Optimal price and order size for a reseller under partial backordering

Abstract

The problem of determining the optimal price and lot size for a reseller is considered in this paper. It is assumed that demand can be backlogged and that the selling price is constant within the inventory cycle. The backlogging phenomenon is modeled without using the backorder cost and the lost sale cost since these costs are not easy to estimate in practice. The case in which the selling price is fixed and therefore, demand is a known constant is also considered. Given the new way of modeling the backlogging phenomenon, the results for the case of constant demand are developed. Analysis is also presented for the reselling situation in which a nonperishable product is sold. Scope and purpose Perishable products constitute a sizable component of inventories. A common question in a reselling situation involving a perishable (or a nonperishable) product is: What should be the size of the replenishment? If demand for the product is sensitive to price, then another question is: What should be the selling price? Although the ability to vary price within an inventory cycle is important, in many cases, the reseller may opt for a policy of constant selling price for administrative convenience. In this paper the pricing and/or lot sizing problem faced by a reseller is modeled assuming a general deterioration rate and a general demand function. The model allows for backlogging of demand. When a product is highly perishable, the reseller may need to backlog demand to contain costs due to deterioration. In this sense, perishability and backlogging are complementary conditions. Given that the problem entails revenue and costs, a natural objective function for the model is profit per period. The conventional approach to modeling the backlogging phenomenon requires the use of the backorder cost and the lost sale cost. These costs, however, are difficult to estimate in practice. A new approach is used in which customers are considered impatient.
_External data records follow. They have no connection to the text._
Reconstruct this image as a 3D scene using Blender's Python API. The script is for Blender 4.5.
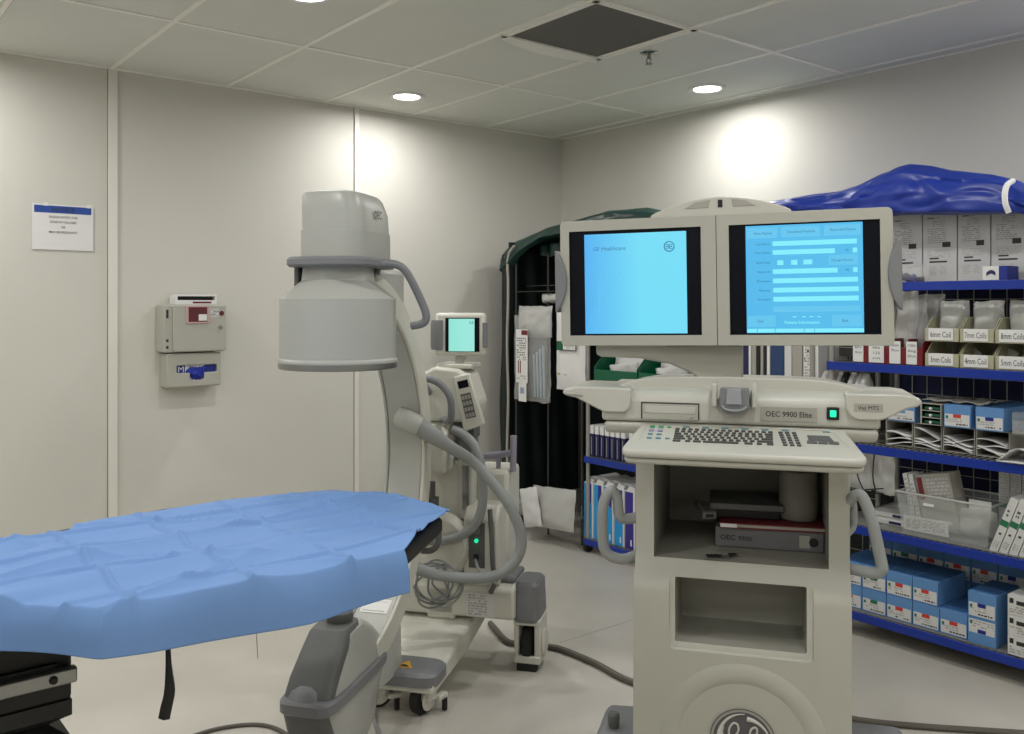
import bpy, bmesh, math, random
from mathutils import Vector, Matrix, noise
rnd = random.Random(7)
for o in list(bpy.data.objects): bpy.data.objects.remove(o)
S = bpy.context.scene
COL = S.collection
R = math.radians

# ---------------------------------------------------------------- camera
cam_d = bpy.data.cameras.new('camera'); cam = bpy.data.objects.new('camera', cam_d); COL.objects.link(cam)
cam.location = (0, 0, 1.47); cam.rotation_euler = (R(90), 0, 0)
cam_d.sensor_width = 36.0; cam_d.lens = 893/1024*36; cam_d.shift_y = -61/1024; cam_d.clip_start = .02
S.camera = cam
# ---------------------------------------------------------------- light set-up (the lamps sit in the ceiling cans)
LAMP_W = 10.0
LAMP_COL = (1.0, .99, .985)
w = bpy.data.worlds.new('world'); S.world = w; w.use_nodes = True
w.node_tree.nodes['Background'].inputs[0].default_value = (.6, .6, .58, 1)
w.node_tree.nodes['Background'].inputs[1].default_value = .05
S.view_settings.view_transform = 'Standard'; S.view_settings.look = 'None'
S.view_settings.exposure = 0.0; S.view_settings.gamma = 1.0; S.view_settings.use_curve_mapping = False
ROOM = R(-51.3)            # the walls stand turned against the camera; room x runs along the right wall, room y into it

# ---------------------------------------------------------------- materials
def srgb(r, g, b):
    f = lambda c: (c/255/12.92) if c/255 <= .04045 else ((c/255+.055)/1.055)**2.4
    return (f(r), f(g), f(b), 1)
MATS = {}
def mat(name, rgb, rough=.5, metal=0., bump=0., bscale=200., var=0., vscale=6., alpha=1., trans=0., emit=None, estr=1., spec=.5, coat=0.):
    if name in MATS: return MATS[name]
    m = bpy.data.materials.new(name); m.use_nodes = True
    nt = m.node_tree; b = nt.nodes['Principled BSDF']
    c = srgb(*rgb); b.inputs['Base Color'].default_value = c
    b.inputs['Roughness'].default_value = rough; b.inputs['Metallic'].default_value = metal
    b.inputs['Alpha'].default_value = alpha; b.inputs['Transmission Weight'].default_value = trans
    b.inputs['Specular IOR Level'].default_value = spec; b.inputs['Coat Weight'].default_value = coat
    if emit: b.inputs['Emission Color'].default_value = srgb(*emit); b.inputs['Emission Strength'].default_value = estr
    tc = nt.nodes.new('ShaderNodeTexCoord')
    if var > 0:
        n = nt.nodes.new('ShaderNodeTexNoise'); n.inputs['Scale'].default_value = vscale; n.inputs['Detail'].default_value = 4
        nt.links.new(tc.outputs['Object'], n.inputs['Vector'])
        r = nt.nodes.new('ShaderNodeValToRGB')
        r.color_ramp.elements[0].position = .3; r.color_ramp.elements[1].position = .7
        r.color_ramp.elements[0].color = tuple(min(1, v*(1-var)) for v in c[:3])+(1,)
        r.color_ramp.elements[1].color = tuple(min(1, v*(1+var)) for v in c[:3])+(1,)
        nt.links.new(n.outputs['Fac'], r.inputs['Fac']); nt.links.new(r.outputs['Color'], b.inputs['Base Color'])
    if bump > 0:
        n2 = nt.nodes.new('ShaderNodeTexNoise'); n2.inputs['Scale'].default_value = bscale; n2.inputs['Detail'].default_value = 3
        nt.links.new(tc.outputs['Object'], n2.inputs['Vector'])
        bp = nt.nodes.new('ShaderNodeBump'); bp.inputs['Strength'].default_value = bump; bp.inputs['Distance'].default_value = .004
        nt.links.new(n2.outputs['Fac'], bp.inputs['Height']); nt.links.new(bp.outputs['Normal'], b.inputs['Normal'])
    MATS[name] = m
    return m
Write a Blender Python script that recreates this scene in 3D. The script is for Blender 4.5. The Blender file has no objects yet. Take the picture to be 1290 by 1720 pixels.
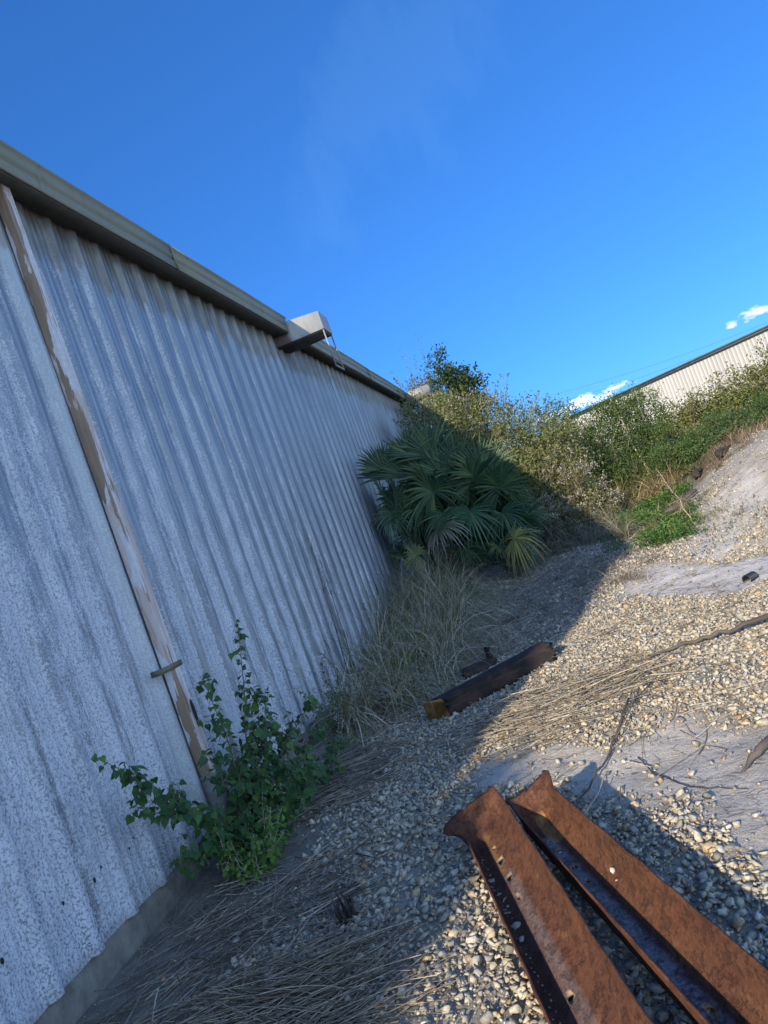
import bpy, bmesh, math, random
import numpy as np
from mathutils import Vector, Matrix
R0 = np.random.default_rng(7)
random.seed(7)
scene = bpy.context.scene
COL = scene.collection
rad = math.radians

# ------------------------------------------------------------------ helpers
def smooth(t, a, b):
    t = np.clip((np.asarray(t, float) - a) / (b - a), 0, 1)
    return t * t * (3 - 2 * t)

_lat = np.random.default_rng(3).random((256, 256))
def vnoise(x, y, s=1.0):
    x = np.asarray(x, float) * s; y = np.asarray(y, float) * s
    xi = np.floor(x).astype(int); yi = np.floor(y).astype(int)
    fx = x - xi; fy = y - yi
    fx = fx * fx * (3 - 2 * fx); fy = fy * fy * (3 - 2 * fy)
    a = _lat[xi % 256, yi % 256]; b = _lat[(xi + 1) % 256, yi % 256]
    c = _lat[xi % 256, (yi + 1) % 256]; d = _lat[(xi + 1) % 256, (yi + 1) % 256]
    return (a * (1 - fx) + b * fx) * (1 - fy) + (c * (1 - fx) + d * fx) * fy

def fbm(x, y, s=1.0, o=4):
    v = 0; amp = .5; tot = 0
    for k in range(o):
        v = v + amp * vnoise(np.asarray(x) + 17.3 * k, np.asarray(y) + 9.1 * k, s * 2 ** k); tot += amp; amp *= .5
    return v / tot

def terrain(x, y):
    x = np.asarray(x, float); y = np.asarray(y, float)
    z = .3 * smooth(y, 6, 12) + .7 * smooth(x, 4.3, 6.5) * smooth(y, 7.5, 12) * (1 - .45 * smooth(y, 14, 24))
    z = z + .09 * np.exp(-(((x - 3.3) / 1.2) ** 2 + ((y - 5.7) / 1.2) ** 2))
    z = z - .05 * np.exp(-(((x - 2.6) / .9) ** 2 + ((y - 3.8) / .5) ** 2))
    near = (1 - smooth(y, 22, 40)) * (1 - smooth(np.abs(x), 12, 30))
    z = z + ((fbm(x, y, 1.1, 3) - .5) * .09 + (fbm(x, y, 7, 3) - .5) * .03) * near * smooth(x, -.1, .5)
    return z + .03 * smooth(x, .6, -.1)

def inpoly(px, py, poly):
    px = np.asarray(px, float); py = np.asarray(py, float)
    c = np.zeros(px.shape, bool); n = len(poly)
    for i in range(n):
        x1, y1 = poly[i]; x2, y2 = poly[(i + 1) % n]
        if y1 == y2: continue
        k = ((y1 > py) != (y2 > py)) & (px < (x2 - x1) * (py - y1) / (y2 - y1) + x1)
        c ^= k
    return c
def soft(px, py, poly, w=.12, k=9, wob=.35):
    s = np.zeros(np.asarray(px).shape)
    wx = px + (fbm(px, py, 2.3, 4) - .5) * wob; wy = py + (fbm(px + 40, py, 2.3, 4) - .5) * wob * 1.6
    for i in range(k):
        a = i * 2.4; r = w * math.sqrt((i + .5) / k)
        s += inpoly(wx + r * math.cos(a), wy + r * 1.6 * math.sin(a), poly)
    return s / k

SAND_A = [(1.7, 4.61), (2.03, 4.6), (2.47, 4.3), (2.9, 4.25), (3.32, 4.05), (4.2, 4.1), (4.3, 2.0), (3.1, 2.3), (2.97, 2.9), (2.88, 3.3), (2.6, 3.55), (2.38, 3.62), (2.11, 4.0), (1.94, 4.01), (1.71, 4.15)]
SAND_B = [(3.1, 8.7), (3.65, 8.9), (3.98, 8.3), (4.52, 7.9), (4.9, 7.5), (4.7, 6.95), (3.95, 6.7), (3.58, 7.1), (3.2, 7.7)]
SAND_C = [(4.34, 10.8), (4.82, 11.2), (5.7, 11.6), (5.4, 10.0), (4.9, 9.3), (4.3, 8.3), (3.9, 8.5), (4.1, 9.54)]
DIRT = [(-.3, 1.0), (-.3, 4.6), (.45, 4.4), (.85, 4.2), (.85, 3.4), (.75, 3.0), (.72, 2.6), (.8, 1.0)]

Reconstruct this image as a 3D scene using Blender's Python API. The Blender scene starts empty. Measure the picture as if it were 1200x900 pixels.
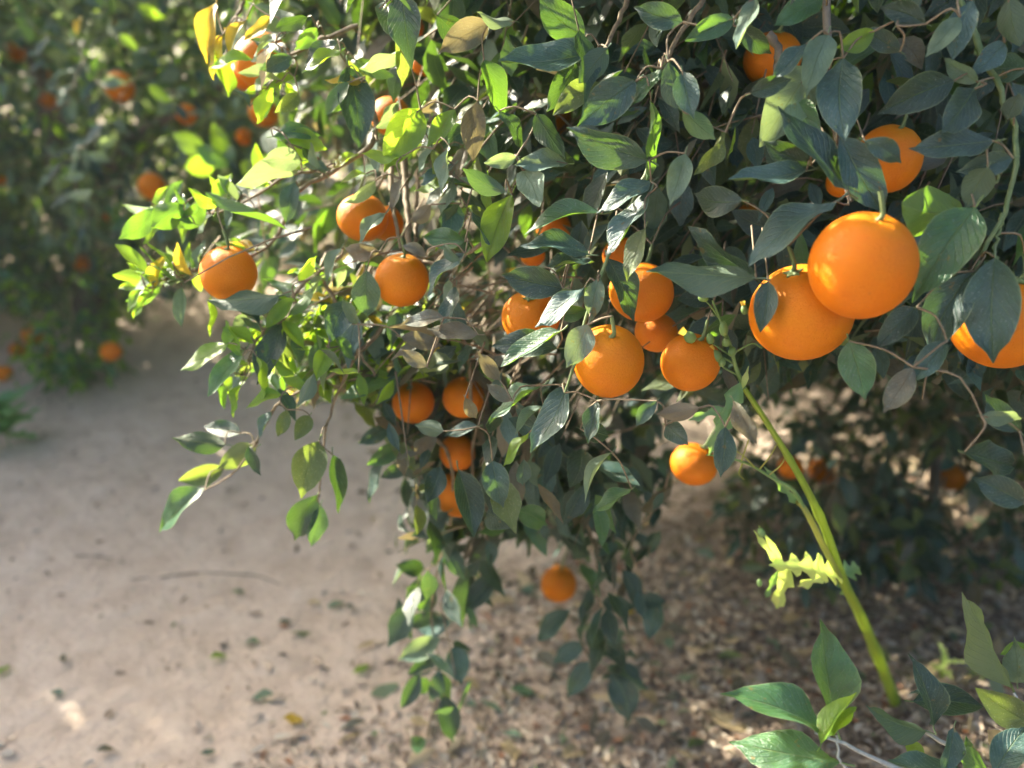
import bpy, math, random
import numpy as np
from mathutils import Vector, Matrix

# ------------------------------------------------------------------ camera, sky, sun, exposure
sc = bpy.context.scene
COL = sc.collection
CAM_H, FPX, PITCH = 1.4, 900.0, math.atan((450 - 40) / 900.0)
cam_d = bpy.data.cameras.new("camera"); cam = bpy.data.objects.new("camera", cam_d); COL.objects.link(cam)
cam.location = (0, 0, CAM_H); cam.rotation_euler = (math.pi / 2 - PITCH, 0, 0)
cam_d.sensor_width = 36; cam_d.lens = 27; cam_d.clip_start = 0.02; cam_d.clip_end = 500
cam_d.dof.use_dof = True; cam_d.dof.focus_distance = 0.85; cam_d.dof.aperture_fstop = 2.1
sc.camera = cam

SUN_EL, SUN_DIR = math.radians(31), Vector((-0.80, 0.60, 0)).normalized()
to_sun = Vector((SUN_DIR.x * math.cos(SUN_EL), SUN_DIR.y * math.cos(SUN_EL), math.sin(SUN_EL)))
world = bpy.data.worlds.new("World"); sc.world = world; world.use_nodes = True
wn = world.node_tree.nodes; wl = world.node_tree.links
sky = wn.new("ShaderNodeTexSky"); sky.sky_type = 'NISHITA'; sky.sun_disc = False
sky.sun_elevation = SUN_EL; sky.sun_rotation = math.atan2(SUN_DIR.x, SUN_DIR.y)
sky.air_density = 0.8; sky.dust_density = 7.0; sky.ozone_density = 0.0
wl.new(sky.outputs[0], wn["Background"].inputs[0]); wn["Background"].inputs[1].default_value = 0.11
sun_d = bpy.data.lights.new("sun", 'SUN'); sun_d.energy = 5.0; sun_d.angle = math.radians(0.5); sun_d.color = (1.0, 0.90, 0.74)
sun = bpy.data.objects.new("sun", sun_d); COL.objects.link(sun)
sun.rotation_euler = to_sun.to_track_quat('Z', 'Y').to_euler()
sc.view_settings.view_transform = 'Standard'; sc.view_settings.look = 'None'
sc.view_settings.exposure = 2.60; sc.view_settings.gamma = 1.0
sc.render.engine = 'CYCLES'
sc.cycles.use_denoising = True
try: sc.cycles.denoiser = 'OPENIMAGEDENOISE'
except Exception: pass
sc.cycles.max_bounces = 7; sc.cycles.diffuse_bounces = 4; sc.cycles.transmission_bounces = 5; sc.cycles.glossy_bounces = 2
sc.cycles.caustics_reflective = False; sc.cycles.caustics_refractive = False

rng = np.random.default_rng(7); R = random.Random(11)
CF = np.array([0, math.cos(PITCH), -math.sin(PITCH)]); CU = np.array([0, math.sin(PITCH), math.cos(PITCH)])
CX = np.array([1.0, 0, 0]); CC = np.array([0, 0, CAM_H])
def P(px, py, d):                                   # a point of the place seen at (px, py), d metres deep
    return CC + d * (CF + (px - 600) / FPX * CX - (py - 450) / FPX * CU)
def proj(p):
    q = np.atleast_2d(p) - CC; d = q @ CF; ds = np.where(np.abs(d) < 1e-4, 1e-4, d)
    return 600 + FPX * (q @ CX) / ds, 450 - FPX * (q @ CU) / ds, d
def norm(v):
    v = np.asarray(v, float); return v / np.maximum(np.linalg.norm(v, axis=-1, keepdims=True), 1e-9)
def inpoly(x, y, poly):
    x = np.asarray(x); y = np.asarray(y); c = np.zeros(x.shape, bool); n = len(poly)
    for i in range(n):
        x0, y0 = poly[i]; x1, y1 = poly[i - 1]
        if y0 == y1: continue
        c ^= ((y0 > y) != (y1 > y)) & (x < (x1 - x0) * (y - y0) / (y1 - y0) + x0)
    return c

# ------------------------------------------------------------------ materials
class NT:
    def __init__(s, name):
        s.m = bpy.data.materials.new(name); s.m.use_nodes = True; s.t = s.m.node_tree; s.n = s.t.nodes; s.n.clear()
        s.out = s.n.new("ShaderNodeOutputMaterial")
    def __call__(s, kind, ins=None, **kw):
        n = s.n.new("ShaderNode" + kind)
        for k, v in kw.items(): setattr(n, k, v)
        for k, v in (ins or {}).items():
            if isinstance(v, bpy.types.NodeSocket): s.t.links.new(v, n.inputs[k])
            else: n.inputs[k].default_value = v
        return n
    def math(s, op, a, b=0.0, clamp=False):
        return s("Math", {0: a, 1: b}, operation=op, use_clamp=clamp).outputs[0]
    def mix(s, f, a, b, mode='MIX'):
        n = s.n.new("ShaderNodeMix"); n.data_type = 'RGBA'; n.blend_type = mode
        for i, v in ((0, f), (6, a), (7, b)):
            if isinstance(v, bpy.types.NodeSocket): s.t.links.new(v, n.inputs[i])
            else: n.inputs[i].default_value = v if i == 0 else ((*v, 1) if len(v) == 3 else v)
        return n.outputs[2]
    def ramp(s, f, stops, interp='LINEAR'):
        n = s("ValToRGB", {0: f}); cr = n.color_ramp; cr.interpolation = interp
        while len(cr.elements) < len(stops): cr.elements.new(0.5)
        for e, (p, c) in zip(cr.elements, stops): e.position = p; e.color = (*c, 1) if len(c) == 3 else c
        return n.outputs[0]
    def noise(s, vec, scale, detail=3.0, rough=0.55):
        return s("TexNoise", {"Vector": vec, "Scale": scale, "Detail": detail, "Roughness": rough}).outputs[0]
    def sep(s, v): return s("SeparateXYZ", {0: v}).outputs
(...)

Hence the fraction of demand that gets backlogged at a given point in time is a decreasing function of waiting time. First the subproblem in which price is fixed is solved to determine the optimal inventory policy. The subproblem represents the important case in which the reseller has no flexibility to change the selling price. Then a procedure is developed for determining the optimal quantity and the selling price for the broader problem. The procedure can be implemented on a spreadsheet.